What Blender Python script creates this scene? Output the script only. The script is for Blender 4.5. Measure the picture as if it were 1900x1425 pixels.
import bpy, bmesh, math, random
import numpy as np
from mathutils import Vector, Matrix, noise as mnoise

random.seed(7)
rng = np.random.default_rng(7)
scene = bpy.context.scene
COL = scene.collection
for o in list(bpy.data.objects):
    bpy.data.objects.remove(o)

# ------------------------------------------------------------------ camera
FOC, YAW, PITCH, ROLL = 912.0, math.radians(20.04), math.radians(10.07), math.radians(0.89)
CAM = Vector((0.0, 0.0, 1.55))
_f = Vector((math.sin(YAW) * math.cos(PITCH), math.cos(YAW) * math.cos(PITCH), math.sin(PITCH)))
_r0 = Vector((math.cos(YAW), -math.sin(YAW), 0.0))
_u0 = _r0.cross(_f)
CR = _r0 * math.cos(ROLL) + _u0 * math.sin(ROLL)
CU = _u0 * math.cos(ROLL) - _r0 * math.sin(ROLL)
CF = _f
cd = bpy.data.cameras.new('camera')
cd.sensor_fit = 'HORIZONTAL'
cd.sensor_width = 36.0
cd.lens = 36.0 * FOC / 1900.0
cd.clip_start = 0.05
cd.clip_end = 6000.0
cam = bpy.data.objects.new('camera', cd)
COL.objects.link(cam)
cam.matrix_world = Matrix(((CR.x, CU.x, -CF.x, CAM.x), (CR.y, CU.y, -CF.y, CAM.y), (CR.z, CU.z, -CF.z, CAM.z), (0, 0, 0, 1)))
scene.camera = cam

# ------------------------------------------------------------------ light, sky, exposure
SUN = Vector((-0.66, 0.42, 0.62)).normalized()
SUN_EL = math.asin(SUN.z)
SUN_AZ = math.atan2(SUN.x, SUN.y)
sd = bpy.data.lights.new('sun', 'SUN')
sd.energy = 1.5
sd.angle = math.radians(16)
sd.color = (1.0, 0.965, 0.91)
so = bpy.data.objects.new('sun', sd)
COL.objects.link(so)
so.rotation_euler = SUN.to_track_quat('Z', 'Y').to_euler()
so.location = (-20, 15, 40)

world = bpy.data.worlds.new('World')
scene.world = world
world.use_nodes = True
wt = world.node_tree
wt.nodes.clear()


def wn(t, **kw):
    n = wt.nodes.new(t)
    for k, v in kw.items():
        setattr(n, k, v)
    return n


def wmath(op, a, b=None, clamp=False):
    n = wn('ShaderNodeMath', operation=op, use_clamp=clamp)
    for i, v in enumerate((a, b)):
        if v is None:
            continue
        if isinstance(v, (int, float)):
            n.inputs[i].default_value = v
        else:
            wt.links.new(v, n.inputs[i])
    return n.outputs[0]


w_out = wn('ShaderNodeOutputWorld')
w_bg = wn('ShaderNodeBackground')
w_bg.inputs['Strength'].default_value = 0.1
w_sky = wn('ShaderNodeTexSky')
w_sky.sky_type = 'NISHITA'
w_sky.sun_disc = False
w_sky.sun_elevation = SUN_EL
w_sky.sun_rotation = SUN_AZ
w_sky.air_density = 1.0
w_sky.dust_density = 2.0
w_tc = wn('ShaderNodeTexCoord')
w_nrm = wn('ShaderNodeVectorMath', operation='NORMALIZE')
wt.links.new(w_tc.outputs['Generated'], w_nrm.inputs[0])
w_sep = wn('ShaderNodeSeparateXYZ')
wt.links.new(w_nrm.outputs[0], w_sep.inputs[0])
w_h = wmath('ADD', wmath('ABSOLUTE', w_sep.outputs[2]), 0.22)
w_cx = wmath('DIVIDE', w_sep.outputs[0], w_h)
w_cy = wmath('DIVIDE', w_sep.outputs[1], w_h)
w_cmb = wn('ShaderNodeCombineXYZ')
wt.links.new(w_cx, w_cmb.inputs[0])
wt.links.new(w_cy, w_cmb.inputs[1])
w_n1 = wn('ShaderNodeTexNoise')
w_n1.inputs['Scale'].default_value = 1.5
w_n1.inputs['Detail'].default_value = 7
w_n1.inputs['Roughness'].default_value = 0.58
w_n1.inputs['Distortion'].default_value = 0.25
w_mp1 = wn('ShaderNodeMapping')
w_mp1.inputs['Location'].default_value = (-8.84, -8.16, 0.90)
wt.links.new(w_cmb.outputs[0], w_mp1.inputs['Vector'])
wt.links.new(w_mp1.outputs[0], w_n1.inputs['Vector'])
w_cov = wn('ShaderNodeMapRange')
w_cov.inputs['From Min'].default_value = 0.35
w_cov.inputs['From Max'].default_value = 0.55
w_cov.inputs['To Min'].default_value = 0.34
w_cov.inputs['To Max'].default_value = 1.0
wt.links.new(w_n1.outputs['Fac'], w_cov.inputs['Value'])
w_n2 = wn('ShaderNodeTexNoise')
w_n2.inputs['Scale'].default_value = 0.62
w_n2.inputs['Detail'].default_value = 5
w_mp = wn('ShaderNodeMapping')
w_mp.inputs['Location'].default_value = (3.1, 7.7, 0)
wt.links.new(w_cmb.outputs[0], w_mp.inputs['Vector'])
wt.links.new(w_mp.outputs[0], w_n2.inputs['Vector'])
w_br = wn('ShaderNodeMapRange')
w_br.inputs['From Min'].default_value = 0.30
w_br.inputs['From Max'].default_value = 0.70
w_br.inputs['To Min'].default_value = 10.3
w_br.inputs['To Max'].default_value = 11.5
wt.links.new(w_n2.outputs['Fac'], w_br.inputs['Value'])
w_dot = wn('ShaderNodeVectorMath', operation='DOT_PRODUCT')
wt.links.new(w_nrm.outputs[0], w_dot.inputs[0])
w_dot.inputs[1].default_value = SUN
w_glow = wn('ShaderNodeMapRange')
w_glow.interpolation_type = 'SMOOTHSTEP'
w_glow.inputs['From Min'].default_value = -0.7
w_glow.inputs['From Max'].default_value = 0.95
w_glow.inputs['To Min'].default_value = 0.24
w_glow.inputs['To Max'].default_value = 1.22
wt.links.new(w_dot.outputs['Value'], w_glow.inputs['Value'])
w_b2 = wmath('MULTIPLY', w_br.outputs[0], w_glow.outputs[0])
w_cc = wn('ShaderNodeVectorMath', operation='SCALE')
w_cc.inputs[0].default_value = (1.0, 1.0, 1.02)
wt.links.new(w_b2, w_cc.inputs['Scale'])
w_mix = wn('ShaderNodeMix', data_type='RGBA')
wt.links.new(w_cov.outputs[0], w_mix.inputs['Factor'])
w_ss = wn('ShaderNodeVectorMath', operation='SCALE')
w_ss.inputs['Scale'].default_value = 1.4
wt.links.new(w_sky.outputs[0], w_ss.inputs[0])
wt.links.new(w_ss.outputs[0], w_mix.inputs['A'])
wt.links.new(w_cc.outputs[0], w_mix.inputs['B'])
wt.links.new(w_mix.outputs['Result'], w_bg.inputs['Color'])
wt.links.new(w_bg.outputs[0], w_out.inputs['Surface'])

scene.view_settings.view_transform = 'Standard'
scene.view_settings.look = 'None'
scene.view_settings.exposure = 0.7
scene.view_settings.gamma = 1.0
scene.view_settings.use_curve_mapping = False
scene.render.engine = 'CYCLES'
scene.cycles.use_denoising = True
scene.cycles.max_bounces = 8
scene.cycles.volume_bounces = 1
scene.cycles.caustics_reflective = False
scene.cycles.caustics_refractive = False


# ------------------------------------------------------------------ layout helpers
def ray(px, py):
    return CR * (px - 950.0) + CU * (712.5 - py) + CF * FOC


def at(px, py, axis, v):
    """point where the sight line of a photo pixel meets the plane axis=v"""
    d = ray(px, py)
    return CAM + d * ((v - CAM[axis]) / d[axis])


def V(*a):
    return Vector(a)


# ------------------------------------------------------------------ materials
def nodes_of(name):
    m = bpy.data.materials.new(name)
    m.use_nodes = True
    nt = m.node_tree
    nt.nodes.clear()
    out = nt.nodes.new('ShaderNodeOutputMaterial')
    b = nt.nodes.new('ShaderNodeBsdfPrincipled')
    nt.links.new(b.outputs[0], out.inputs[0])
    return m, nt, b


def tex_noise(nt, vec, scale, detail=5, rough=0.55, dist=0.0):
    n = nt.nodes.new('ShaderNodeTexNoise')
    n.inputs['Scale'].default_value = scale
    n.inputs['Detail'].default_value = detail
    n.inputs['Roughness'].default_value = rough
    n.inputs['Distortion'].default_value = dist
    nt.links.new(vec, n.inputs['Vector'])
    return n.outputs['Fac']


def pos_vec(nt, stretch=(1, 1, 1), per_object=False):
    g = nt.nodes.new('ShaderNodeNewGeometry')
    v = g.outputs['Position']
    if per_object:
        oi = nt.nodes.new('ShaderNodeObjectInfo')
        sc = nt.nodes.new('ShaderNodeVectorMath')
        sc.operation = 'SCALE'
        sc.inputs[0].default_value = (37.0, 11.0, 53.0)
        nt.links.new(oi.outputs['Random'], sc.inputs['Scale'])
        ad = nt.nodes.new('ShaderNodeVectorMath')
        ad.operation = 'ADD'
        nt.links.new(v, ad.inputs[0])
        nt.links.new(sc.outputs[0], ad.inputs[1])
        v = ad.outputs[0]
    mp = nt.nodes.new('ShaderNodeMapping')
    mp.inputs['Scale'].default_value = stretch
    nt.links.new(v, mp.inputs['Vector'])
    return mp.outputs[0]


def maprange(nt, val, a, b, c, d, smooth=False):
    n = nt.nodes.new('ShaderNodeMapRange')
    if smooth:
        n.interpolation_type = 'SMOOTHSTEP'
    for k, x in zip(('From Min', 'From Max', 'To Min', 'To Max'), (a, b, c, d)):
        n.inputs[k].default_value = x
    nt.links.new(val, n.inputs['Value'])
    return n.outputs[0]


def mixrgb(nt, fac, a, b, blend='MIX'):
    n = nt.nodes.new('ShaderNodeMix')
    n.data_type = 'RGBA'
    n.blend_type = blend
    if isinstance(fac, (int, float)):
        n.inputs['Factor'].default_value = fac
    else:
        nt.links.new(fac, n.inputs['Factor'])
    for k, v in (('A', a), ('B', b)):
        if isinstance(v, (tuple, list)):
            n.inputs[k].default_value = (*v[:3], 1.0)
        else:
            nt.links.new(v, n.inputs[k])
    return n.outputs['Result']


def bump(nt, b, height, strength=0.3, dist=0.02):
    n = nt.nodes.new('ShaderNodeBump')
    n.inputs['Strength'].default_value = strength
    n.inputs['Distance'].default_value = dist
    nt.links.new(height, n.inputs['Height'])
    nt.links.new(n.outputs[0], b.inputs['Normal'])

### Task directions
Only the lines from the top of the data through the line that contains "bpy.data.objects.remove(o)" should be quoted, exactly as they stand.

### Written reply
What Blender Python script creates this scene? Output the script only. The script is for Blender 4.5. Measure the picture as if it were 1900x1425 pixels.
import bpy, bmesh, math, random
import numpy as np
from mathutils import Vector, Matrix, noise as mnoise

random.seed(7)
rng = np.random.default_rng(7)
scene = bpy.context.scene
COL = scene.collection
for o in list(bpy.data.objects):
    bpy.data.objects.remove(o)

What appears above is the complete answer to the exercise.